>> Start

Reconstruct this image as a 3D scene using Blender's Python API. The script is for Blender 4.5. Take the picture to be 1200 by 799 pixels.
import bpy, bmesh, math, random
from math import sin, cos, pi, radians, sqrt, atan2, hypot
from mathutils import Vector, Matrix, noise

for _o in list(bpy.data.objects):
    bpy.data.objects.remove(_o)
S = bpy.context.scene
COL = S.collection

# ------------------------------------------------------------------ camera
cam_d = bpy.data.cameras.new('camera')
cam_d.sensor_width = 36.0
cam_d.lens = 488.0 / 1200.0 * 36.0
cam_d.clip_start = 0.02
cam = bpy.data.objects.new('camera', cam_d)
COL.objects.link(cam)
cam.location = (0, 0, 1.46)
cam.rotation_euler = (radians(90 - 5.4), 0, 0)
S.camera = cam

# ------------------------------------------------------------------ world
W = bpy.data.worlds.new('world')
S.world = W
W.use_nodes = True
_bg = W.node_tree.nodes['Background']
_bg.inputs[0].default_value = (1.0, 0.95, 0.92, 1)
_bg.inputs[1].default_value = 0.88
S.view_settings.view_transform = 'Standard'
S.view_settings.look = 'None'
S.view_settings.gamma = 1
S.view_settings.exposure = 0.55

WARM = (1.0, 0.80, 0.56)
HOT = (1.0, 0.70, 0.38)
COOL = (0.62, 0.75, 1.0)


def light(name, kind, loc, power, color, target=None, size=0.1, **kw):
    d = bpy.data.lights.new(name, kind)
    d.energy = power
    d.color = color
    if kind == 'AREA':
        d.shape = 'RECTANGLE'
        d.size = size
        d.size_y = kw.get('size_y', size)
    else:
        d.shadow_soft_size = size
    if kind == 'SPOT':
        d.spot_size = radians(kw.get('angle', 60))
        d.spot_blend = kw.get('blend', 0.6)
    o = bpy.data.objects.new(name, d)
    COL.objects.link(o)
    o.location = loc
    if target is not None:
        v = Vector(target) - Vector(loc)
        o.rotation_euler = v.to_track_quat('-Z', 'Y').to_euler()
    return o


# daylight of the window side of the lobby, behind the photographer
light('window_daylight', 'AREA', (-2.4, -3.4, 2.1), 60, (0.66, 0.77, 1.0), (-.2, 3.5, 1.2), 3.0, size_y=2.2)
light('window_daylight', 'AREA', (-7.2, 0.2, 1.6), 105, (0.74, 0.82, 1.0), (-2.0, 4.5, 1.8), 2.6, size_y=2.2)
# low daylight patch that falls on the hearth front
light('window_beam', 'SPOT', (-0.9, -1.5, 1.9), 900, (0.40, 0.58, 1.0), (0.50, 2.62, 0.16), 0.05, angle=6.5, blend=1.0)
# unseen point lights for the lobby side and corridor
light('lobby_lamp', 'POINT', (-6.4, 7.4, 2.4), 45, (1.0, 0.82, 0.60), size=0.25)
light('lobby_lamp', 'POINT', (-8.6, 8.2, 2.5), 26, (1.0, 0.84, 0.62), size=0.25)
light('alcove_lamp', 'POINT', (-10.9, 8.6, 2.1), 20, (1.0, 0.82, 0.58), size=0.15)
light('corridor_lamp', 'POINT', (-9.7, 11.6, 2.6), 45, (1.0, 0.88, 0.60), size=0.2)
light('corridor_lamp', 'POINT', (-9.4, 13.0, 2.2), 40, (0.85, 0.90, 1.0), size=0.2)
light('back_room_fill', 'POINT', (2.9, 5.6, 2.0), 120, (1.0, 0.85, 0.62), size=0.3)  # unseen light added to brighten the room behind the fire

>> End

WORK INSTRUCTIONS —
Quote each line above in full, word for word.

RESPONSE —
Reconstruct this image as a 3D scene using Blender's Python API. The script is for Blender 4.5. Take the picture to be 1200 by 799 pixels.
import bpy, bmesh, math, random
from math import sin, cos, pi, radians, sqrt, atan2, hypot
from mathutils import Vector, Matrix, noise

for _o in list(bpy.data.objects):
    bpy.data.objects.remove(_o)
S = bpy.context.scene
COL = S.collection

# ------------------------------------------------------------------ camera
cam_d = bpy.data.cameras.new('camera')
cam_d.sensor_width = 36.0
cam_d.lens = 488.0 / 1200.0 * 36.0
cam_d.clip_start = 0.02
cam = bpy.data.objects.new('camera', cam_d)
COL.objects.link(cam)
cam.location = (0, 0, 1.46)
cam.rotation_euler = (radians(90 - 5.4), 0, 0)
S.camera = cam

# ------------------------------------------------------------------ world
W = bpy.data.worlds.new('world')
S.world = W
W.use_nodes = True
_bg = W.node_tree.nodes['Background']
_bg.inputs[0].default_value = (1.0, 0.95, 0.92, 1)
_bg.inputs[1].default_value = 0.88
S.view_settings.view_transform = 'Standard'
S.view_settings.look = 'None'
S.view_settings.gamma = 1
S.view_settings.exposure = 0.55

WARM = (1.0, 0.80, 0.56)
HOT = (1.0, 0.70, 0.38)
COOL = (0.62, 0.75, 1.0)


def light(name, kind, loc, power, color, target=None, size=0.1, **kw):
    d = bpy.data.lights.new(name, kind)
    d.energy = power
    d.color = color
    if kind == 'AREA':
        d.shape = 'RECTANGLE'
        d.size = size
        d.size_y = kw.get('size_y', size)
    else:
        d.shadow_soft_size = size
    if kind == 'SPOT':
        d.spot_size = radians(kw.get('angle', 60))
        d.spot_blend = kw.get('blend', 0.6)
    o = bpy.data.objects.new(name, d)
    COL.objects.link(o)
    o.location = loc
    if target is not None:
        v = Vector(target) - Vector(loc)
        o.rotation_euler = v.to_track_quat('-Z', 'Y').to_euler()
    return o


# daylight of the window side of the lobby, behind the photographer
light('window_daylight', 'AREA', (-2.4, -3.4, 2.1), 60, (0.66, 0.77, 1.0), (-.2, 3.5, 1.2), 3.0, size_y=2.2)
light('window_daylight', 'AREA', (-7.2, 0.2, 1.6), 105, (0.74, 0.82, 1.0), (-2.0, 4.5, 1.8), 2.6, size_y=2.2)
# low daylight patch that falls on the hearth front
light('window_beam', 'SPOT', (-0.9, -1.5, 1.9), 900, (0.40, 0.58, 1.0), (0.50, 2.62, 0.16), 0.05, angle=6.5, blend=1.0)
# unseen point lights for the lobby side and corridor
light('lobby_lamp', 'POINT', (-6.4, 7.4, 2.4), 45, (1.0, 0.82, 0.60), size=0.25)
light('lobby_lamp', 'POINT', (-8.6, 8.2, 2.5), 26, (1.0, 0.84, 0.62), size=0.25)
light('alcove_lamp', 'POINT', (-10.9, 8.6, 2.1), 20, (1.0, 0.82, 0.58), size=0.15)
light('corridor_lamp', 'POINT', (-9.7, 11.6, 2.6), 45, (1.0, 0.88, 0.60), size=0.2)
light('corridor_lamp', 'POINT', (-9.4, 13.0, 2.2), 40, (0.85, 0.90, 1.0), size=0.2)
light('back_room_fill', 'POINT', (2.9, 5.6, 2.0), 120, (1.0, 0.85, 0.62), size=0.3)  # unseen light added to brighten the room behind the fire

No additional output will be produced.